[DIRECTIONS]
Retype all of the data. Every line must match exactly.
= = = = =
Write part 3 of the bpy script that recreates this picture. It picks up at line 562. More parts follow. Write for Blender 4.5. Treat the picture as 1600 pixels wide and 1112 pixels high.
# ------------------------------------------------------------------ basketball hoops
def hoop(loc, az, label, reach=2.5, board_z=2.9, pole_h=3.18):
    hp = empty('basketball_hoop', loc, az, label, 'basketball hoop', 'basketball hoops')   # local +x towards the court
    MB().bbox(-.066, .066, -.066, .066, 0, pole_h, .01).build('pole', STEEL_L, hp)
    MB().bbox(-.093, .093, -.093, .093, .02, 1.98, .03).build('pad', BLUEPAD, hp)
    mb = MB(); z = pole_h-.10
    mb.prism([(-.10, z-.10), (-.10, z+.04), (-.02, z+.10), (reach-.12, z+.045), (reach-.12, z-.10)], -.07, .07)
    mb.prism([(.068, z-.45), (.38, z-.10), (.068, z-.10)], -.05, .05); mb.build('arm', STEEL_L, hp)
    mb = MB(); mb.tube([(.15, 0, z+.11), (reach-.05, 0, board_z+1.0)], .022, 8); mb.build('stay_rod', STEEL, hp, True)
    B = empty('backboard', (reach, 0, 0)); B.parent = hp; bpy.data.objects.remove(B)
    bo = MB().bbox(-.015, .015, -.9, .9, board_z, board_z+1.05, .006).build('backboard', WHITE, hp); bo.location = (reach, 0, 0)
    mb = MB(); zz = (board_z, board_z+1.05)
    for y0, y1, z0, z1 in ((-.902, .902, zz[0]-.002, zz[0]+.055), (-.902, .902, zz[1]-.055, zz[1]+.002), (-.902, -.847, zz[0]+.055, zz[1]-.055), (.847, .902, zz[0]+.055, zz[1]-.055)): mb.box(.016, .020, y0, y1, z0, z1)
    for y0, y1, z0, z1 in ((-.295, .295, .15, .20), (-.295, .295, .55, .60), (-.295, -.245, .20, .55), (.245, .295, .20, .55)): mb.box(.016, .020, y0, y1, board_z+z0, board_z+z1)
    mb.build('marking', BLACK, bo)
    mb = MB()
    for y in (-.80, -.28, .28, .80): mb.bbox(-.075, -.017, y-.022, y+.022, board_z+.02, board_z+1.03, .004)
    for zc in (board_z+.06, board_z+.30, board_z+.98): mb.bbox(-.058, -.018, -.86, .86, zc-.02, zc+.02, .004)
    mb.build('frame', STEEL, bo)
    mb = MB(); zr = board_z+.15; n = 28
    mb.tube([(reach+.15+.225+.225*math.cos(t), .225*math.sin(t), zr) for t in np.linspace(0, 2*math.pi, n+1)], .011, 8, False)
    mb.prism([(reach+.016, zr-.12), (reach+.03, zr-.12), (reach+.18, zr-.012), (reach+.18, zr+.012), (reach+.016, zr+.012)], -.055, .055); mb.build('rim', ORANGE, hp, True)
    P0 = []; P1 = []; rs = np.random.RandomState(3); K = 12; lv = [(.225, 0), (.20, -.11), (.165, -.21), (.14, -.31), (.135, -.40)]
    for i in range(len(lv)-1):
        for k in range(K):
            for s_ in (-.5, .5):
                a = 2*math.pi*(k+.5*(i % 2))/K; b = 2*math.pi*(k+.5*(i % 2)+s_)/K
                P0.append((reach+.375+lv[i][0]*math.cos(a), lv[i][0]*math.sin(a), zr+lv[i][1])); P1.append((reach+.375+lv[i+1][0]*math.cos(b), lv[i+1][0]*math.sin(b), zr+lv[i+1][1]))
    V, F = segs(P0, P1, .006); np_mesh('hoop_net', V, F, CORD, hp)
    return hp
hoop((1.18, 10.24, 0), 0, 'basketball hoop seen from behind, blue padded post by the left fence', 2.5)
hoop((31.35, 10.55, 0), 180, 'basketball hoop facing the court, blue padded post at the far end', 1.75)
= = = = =
[CORRECT RESULT]
Write part 3 of the bpy script that recreates this picture. It picks up at line 562. More parts follow. Write for Blender 4.5. Treat the picture as 1600 pixels wide and 1112 pixels high.
# ------------------------------------------------------------------ basketball hoops
def hoop(loc, az, label, reach=2.5, board_z=2.9, pole_h=3.18):
    hp = empty('basketball_hoop', loc, az, label, 'basketball hoop', 'basketball hoops')   # local +x towards the court
    MB().bbox(-.066, .066, -.066, .066, 0, pole_h, .01).build('pole', STEEL_L, hp)
    MB().bbox(-.093, .093, -.093, .093, .02, 1.98, .03).build('pad', BLUEPAD, hp)
    mb = MB(); z = pole_h-.10
    mb.prism([(-.10, z-.10), (-.10, z+.04), (-.02, z+.10), (reach-.12, z+.045), (reach-.12, z-.10)], -.07, .07)
    mb.prism([(.068, z-.45), (.38, z-.10), (.068, z-.10)], -.05, .05); mb.build('arm', STEEL_L, hp)
    mb = MB(); mb.tube([(.15, 0, z+.11), (reach-.05, 0, board_z+1.0)], .022, 8); mb.build('stay_rod', STEEL, hp, True)
    B = empty('backboard', (reach, 0, 0)); B.parent = hp; bpy.data.objects.remove(B)
    bo = MB().bbox(-.015, .015, -.9, .9, board_z, board_z+1.05, .006).build('backboard', WHITE, hp); bo.location = (reach, 0, 0)
    mb = MB(); zz = (board_z, board_z+1.05)
    for y0, y1, z0, z1 in ((-.902, .902, zz[0]-.002, zz[0]+.055), (-.902, .902, zz[1]-.055, zz[1]+.002), (-.902, -.847, zz[0]+.055, zz[1]-.055), (.847, .902, zz[0]+.055, zz[1]-.055)): mb.box(.016, .020, y0, y1, z0, z1)
    for y0, y1, z0, z1 in ((-.295, .295, .15, .20), (-.295, .295, .55, .60), (-.295, -.245, .20, .55), (.245, .295, .20, .55)): mb.box(.016, .020, y0, y1, board_z+z0, board_z+z1)
    mb.build('marking', BLACK, bo)
    mb = MB()
    for y in (-.80, -.28, .28, .80): mb.bbox(-.075, -.017, y-.022, y+.022, board_z+.02, board_z+1.03, .004)
    for zc in (board_z+.06, board_z+.30, board_z+.98): mb.bbox(-.058, -.018, -.86, .86, zc-.02, zc+.02, .004)
    mb.build('frame', STEEL, bo)
    mb = MB(); zr = board_z+.15; n = 28
    mb.tube([(reach+.15+.225+.225*math.cos(t), .225*math.sin(t), zr) for t in np.linspace(0, 2*math.pi, n+1)], .011, 8, False)
    mb.prism([(reach+.016, zr-.12), (reach+.03, zr-.12), (reach+.18, zr-.012), (reach+.18, zr+.012), (reach+.016, zr+.012)], -.055, .055); mb.build('rim', ORANGE, hp, True)
    P0 = []; P1 = []; rs = np.random.RandomState(3); K = 12; lv = [(.225, 0), (.20, -.11), (.165, -.21), (.14, -.31), (.135, -.40)]
    for i in range(len(lv)-1):
        for k in range(K):
            for s_ in (-.5, .5):
                a = 2*math.pi*(k+.5*(i % 2))/K; b = 2*math.pi*(k+.5*(i % 2)+s_)/K
                P0.append((reach+.375+lv[i][0]*math.cos(a), lv[i][0]*math.sin(a), zr+lv[i][1])); P1.append((reach+.375+lv[i+1][0]*math.cos(b), lv[i+1][0]*math.sin(b), zr+lv[i+1][1]))
    V, F = segs(P0, P1, .006); np_mesh('hoop_net', V, F, CORD, hp)
    return hp
hoop((1.18, 10.24, 0), 0, 'basketball hoop seen from behind, blue padded post by the left fence', 2.5)
hoop((31.35, 10.55, 0), 180, 'basketball hoop facing the court, blue padded post at the far end', 1.75)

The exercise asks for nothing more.